§ **Direction**
Pick out each line in these entries that contains the string "script".

§ **Input for this task**
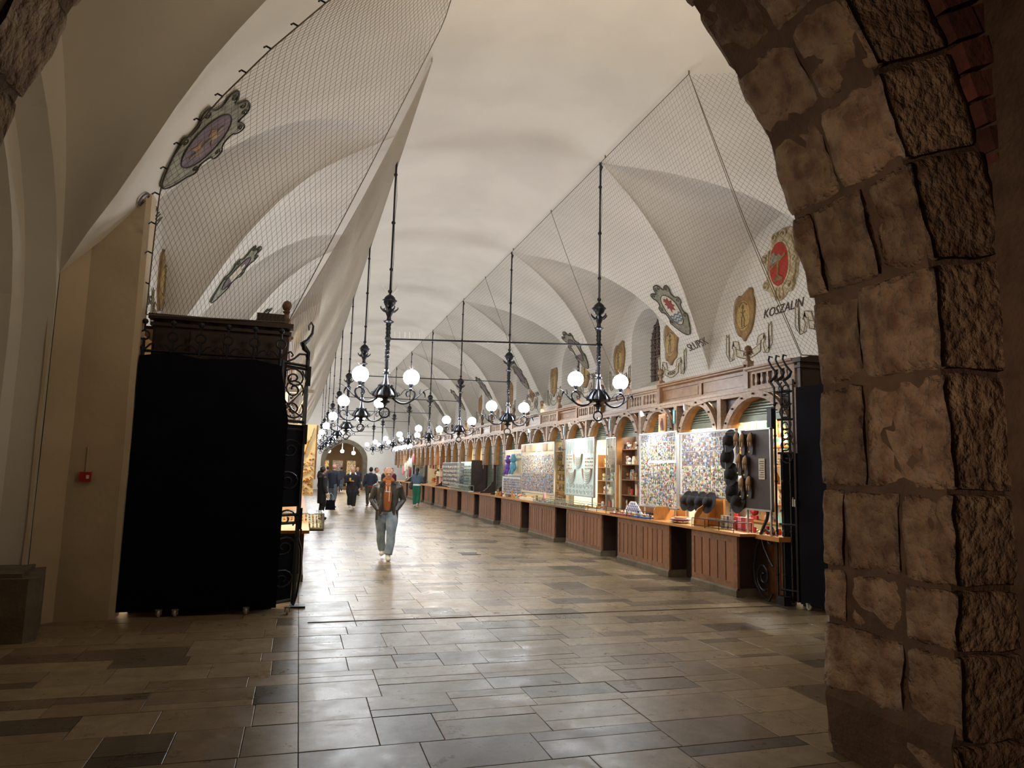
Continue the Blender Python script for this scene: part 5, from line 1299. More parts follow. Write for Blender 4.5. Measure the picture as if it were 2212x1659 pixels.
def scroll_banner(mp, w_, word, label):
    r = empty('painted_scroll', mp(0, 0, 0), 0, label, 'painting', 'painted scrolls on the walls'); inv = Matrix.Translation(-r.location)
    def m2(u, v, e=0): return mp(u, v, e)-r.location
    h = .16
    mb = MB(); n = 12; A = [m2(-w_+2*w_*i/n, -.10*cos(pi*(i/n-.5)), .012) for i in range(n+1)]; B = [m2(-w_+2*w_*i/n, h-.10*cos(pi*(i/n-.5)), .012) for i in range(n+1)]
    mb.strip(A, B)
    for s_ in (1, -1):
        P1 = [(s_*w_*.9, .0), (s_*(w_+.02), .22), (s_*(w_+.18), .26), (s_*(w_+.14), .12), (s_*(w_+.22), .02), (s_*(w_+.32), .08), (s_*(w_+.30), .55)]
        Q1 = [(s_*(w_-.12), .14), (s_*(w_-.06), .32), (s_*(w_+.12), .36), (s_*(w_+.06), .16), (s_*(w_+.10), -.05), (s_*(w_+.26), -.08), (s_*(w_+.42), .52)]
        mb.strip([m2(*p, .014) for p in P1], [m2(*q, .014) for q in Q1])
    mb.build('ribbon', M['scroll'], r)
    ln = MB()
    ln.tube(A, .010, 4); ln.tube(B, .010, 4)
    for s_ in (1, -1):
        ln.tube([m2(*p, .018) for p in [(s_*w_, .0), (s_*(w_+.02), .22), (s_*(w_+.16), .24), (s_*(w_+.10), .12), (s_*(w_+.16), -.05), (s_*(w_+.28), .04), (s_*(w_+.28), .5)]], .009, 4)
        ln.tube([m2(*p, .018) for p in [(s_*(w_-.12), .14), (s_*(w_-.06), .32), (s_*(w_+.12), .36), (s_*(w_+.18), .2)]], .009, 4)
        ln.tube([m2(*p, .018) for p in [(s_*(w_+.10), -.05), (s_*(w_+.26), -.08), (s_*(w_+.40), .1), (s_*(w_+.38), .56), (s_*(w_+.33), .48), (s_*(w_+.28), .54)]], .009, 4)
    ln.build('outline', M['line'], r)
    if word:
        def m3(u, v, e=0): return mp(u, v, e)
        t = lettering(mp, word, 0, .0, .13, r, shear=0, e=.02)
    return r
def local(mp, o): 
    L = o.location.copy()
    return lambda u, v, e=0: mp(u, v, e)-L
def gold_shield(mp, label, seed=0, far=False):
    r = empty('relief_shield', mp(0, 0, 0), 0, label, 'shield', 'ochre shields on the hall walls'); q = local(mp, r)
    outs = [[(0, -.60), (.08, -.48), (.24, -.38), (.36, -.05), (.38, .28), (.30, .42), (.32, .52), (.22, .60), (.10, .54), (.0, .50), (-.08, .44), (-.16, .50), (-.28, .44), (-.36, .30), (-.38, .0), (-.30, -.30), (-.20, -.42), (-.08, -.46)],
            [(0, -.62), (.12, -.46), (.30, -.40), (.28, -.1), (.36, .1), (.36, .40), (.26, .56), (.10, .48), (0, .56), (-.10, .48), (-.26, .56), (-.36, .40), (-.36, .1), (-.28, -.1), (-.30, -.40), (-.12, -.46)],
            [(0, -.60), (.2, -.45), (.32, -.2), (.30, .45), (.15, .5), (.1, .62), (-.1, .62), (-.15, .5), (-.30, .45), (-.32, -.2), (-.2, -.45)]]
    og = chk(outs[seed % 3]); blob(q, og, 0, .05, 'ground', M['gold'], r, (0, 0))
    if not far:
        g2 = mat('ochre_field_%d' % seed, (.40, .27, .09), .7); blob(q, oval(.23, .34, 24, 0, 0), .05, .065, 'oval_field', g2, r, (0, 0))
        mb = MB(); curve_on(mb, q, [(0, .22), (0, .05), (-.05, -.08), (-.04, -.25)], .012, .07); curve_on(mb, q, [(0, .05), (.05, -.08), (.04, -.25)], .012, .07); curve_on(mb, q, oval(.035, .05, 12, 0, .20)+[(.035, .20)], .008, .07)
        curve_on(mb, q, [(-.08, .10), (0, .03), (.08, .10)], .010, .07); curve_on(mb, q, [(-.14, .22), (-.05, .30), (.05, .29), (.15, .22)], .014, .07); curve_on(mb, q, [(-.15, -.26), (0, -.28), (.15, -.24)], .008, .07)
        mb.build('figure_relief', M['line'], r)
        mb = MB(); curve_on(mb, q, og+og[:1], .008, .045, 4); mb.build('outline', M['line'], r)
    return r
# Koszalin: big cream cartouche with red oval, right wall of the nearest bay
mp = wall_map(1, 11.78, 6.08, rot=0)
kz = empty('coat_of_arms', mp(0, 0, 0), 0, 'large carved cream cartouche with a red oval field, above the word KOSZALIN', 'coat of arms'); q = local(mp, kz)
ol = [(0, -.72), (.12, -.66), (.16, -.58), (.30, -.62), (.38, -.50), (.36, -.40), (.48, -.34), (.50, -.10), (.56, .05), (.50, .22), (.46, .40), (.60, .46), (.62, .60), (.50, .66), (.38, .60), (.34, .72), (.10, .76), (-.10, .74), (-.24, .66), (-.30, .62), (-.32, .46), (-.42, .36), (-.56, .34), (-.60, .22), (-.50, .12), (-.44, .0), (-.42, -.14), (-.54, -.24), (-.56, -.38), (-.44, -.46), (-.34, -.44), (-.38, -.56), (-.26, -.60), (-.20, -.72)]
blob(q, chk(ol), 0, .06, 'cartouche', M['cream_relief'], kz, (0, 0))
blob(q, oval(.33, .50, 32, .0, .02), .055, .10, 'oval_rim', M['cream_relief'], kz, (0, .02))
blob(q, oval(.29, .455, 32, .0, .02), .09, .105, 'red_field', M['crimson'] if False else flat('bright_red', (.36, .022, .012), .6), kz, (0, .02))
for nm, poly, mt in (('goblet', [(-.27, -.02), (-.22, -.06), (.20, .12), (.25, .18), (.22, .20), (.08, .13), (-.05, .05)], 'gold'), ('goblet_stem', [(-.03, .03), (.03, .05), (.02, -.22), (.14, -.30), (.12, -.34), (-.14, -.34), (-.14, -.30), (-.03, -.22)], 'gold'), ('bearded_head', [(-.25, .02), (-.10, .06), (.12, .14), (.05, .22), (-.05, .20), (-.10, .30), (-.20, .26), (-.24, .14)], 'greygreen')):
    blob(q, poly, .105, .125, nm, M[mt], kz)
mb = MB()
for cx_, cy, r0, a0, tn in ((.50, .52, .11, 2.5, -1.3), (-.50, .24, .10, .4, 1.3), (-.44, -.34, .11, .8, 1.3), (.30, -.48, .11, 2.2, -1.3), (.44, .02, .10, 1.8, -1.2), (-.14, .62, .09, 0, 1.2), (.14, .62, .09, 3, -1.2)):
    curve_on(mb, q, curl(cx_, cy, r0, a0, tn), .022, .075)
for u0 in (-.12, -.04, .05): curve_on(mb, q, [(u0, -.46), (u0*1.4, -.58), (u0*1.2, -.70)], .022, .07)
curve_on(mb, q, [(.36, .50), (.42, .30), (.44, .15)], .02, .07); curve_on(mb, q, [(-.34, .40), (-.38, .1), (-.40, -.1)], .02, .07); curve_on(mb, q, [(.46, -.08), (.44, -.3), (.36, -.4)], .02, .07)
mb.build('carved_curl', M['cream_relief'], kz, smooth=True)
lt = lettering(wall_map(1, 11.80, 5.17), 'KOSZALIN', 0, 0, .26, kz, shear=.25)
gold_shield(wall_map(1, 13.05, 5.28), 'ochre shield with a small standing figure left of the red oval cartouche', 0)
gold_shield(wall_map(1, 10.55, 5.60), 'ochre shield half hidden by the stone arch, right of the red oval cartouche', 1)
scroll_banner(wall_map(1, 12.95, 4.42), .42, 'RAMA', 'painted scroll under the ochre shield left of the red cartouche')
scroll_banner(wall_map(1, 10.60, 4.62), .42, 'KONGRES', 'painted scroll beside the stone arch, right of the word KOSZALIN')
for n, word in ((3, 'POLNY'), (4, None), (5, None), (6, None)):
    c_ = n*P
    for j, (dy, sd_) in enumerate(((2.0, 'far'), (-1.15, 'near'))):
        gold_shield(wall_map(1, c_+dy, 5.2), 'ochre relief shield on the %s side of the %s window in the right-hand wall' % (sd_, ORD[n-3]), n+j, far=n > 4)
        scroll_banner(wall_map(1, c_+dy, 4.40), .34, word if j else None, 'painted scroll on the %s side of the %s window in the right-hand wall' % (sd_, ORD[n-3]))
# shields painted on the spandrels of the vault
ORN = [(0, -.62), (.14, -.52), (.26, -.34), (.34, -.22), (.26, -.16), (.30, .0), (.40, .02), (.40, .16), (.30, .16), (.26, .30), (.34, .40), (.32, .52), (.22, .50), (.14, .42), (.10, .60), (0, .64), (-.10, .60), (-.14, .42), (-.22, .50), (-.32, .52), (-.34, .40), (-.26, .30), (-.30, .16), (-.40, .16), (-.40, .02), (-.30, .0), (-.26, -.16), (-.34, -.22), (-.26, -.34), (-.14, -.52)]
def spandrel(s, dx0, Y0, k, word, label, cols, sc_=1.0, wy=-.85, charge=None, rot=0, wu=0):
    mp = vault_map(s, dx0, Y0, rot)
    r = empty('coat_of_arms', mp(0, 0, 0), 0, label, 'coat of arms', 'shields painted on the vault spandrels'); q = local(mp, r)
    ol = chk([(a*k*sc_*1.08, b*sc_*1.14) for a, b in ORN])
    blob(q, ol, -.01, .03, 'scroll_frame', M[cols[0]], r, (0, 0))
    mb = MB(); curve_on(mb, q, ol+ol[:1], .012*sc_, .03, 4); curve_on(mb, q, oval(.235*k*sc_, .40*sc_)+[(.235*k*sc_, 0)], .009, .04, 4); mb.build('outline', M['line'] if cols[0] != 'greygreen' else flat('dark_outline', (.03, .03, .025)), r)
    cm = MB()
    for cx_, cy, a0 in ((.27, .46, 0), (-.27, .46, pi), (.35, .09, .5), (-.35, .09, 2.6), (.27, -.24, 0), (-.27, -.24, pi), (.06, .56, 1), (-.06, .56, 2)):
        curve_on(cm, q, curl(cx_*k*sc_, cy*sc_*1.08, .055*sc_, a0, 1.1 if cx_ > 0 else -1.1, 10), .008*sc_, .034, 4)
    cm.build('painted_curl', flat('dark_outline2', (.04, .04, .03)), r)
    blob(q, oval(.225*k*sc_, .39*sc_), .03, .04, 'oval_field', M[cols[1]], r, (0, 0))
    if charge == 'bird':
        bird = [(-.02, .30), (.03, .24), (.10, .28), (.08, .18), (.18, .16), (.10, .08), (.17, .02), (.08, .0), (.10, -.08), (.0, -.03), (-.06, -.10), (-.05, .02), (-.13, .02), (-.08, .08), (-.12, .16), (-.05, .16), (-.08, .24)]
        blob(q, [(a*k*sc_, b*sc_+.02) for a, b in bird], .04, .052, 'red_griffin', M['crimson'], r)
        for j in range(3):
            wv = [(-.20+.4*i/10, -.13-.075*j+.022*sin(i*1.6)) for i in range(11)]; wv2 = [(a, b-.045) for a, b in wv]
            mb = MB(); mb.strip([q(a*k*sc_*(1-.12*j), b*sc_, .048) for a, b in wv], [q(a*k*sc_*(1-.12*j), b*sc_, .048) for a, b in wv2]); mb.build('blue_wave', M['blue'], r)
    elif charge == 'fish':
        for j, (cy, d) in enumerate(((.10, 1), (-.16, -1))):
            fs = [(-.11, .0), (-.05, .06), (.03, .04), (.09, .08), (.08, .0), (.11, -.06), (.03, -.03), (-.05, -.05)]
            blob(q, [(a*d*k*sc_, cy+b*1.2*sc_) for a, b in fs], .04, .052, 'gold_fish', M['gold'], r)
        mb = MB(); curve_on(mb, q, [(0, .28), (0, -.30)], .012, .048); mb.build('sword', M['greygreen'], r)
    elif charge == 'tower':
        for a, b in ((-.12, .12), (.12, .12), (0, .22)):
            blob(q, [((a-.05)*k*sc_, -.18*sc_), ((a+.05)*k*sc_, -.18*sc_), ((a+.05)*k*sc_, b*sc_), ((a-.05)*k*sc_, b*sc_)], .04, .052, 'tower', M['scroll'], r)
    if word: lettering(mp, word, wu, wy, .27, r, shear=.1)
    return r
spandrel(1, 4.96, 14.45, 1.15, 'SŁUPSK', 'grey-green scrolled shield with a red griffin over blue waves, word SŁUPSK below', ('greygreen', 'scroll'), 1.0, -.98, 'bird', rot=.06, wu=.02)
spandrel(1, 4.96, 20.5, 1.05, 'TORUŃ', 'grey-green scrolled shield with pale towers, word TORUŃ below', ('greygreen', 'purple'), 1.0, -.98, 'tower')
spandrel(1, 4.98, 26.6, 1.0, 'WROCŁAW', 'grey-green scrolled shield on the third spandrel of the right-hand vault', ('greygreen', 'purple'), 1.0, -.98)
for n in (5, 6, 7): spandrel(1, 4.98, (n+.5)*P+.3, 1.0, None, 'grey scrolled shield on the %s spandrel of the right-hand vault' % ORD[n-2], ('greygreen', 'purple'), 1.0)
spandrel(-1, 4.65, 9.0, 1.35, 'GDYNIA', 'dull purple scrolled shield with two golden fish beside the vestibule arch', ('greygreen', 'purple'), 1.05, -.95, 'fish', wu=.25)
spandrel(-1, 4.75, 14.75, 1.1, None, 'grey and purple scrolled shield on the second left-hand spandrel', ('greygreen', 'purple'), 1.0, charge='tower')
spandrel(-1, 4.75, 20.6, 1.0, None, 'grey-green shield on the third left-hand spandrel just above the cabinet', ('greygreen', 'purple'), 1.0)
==
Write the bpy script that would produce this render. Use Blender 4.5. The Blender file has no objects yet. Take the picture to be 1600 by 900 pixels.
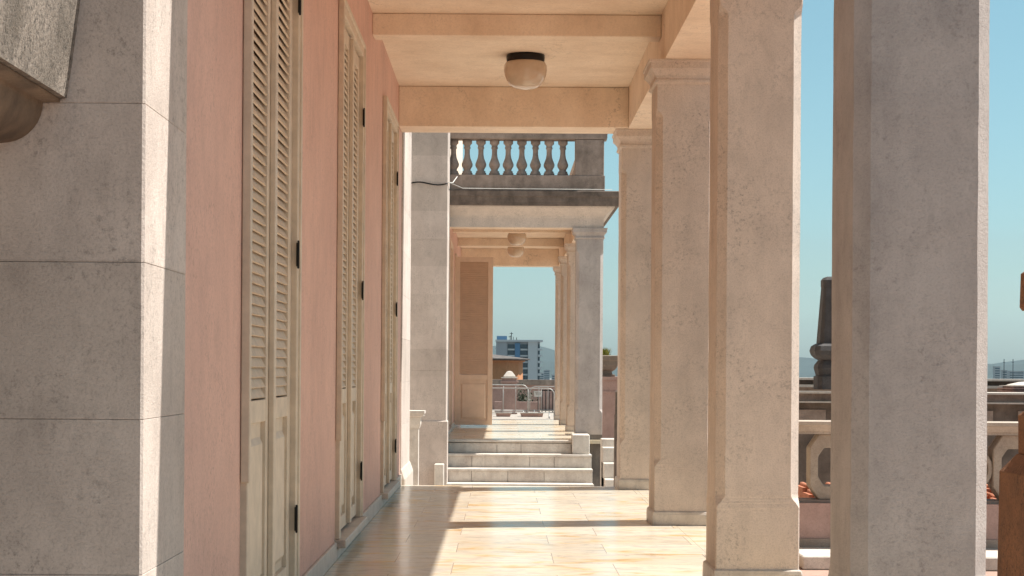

§ **Final result**
Continue the Blender Python script for this scene: part 5, from line 1299. More parts follow. Write for Blender 4.5. Measure the picture as if it were 2212x1659 pixels.
Write the bpy script that would produce this render. Use Blender 4.5. The Blender file has no objects yet. Take the picture to be 1600 by 900 pixels.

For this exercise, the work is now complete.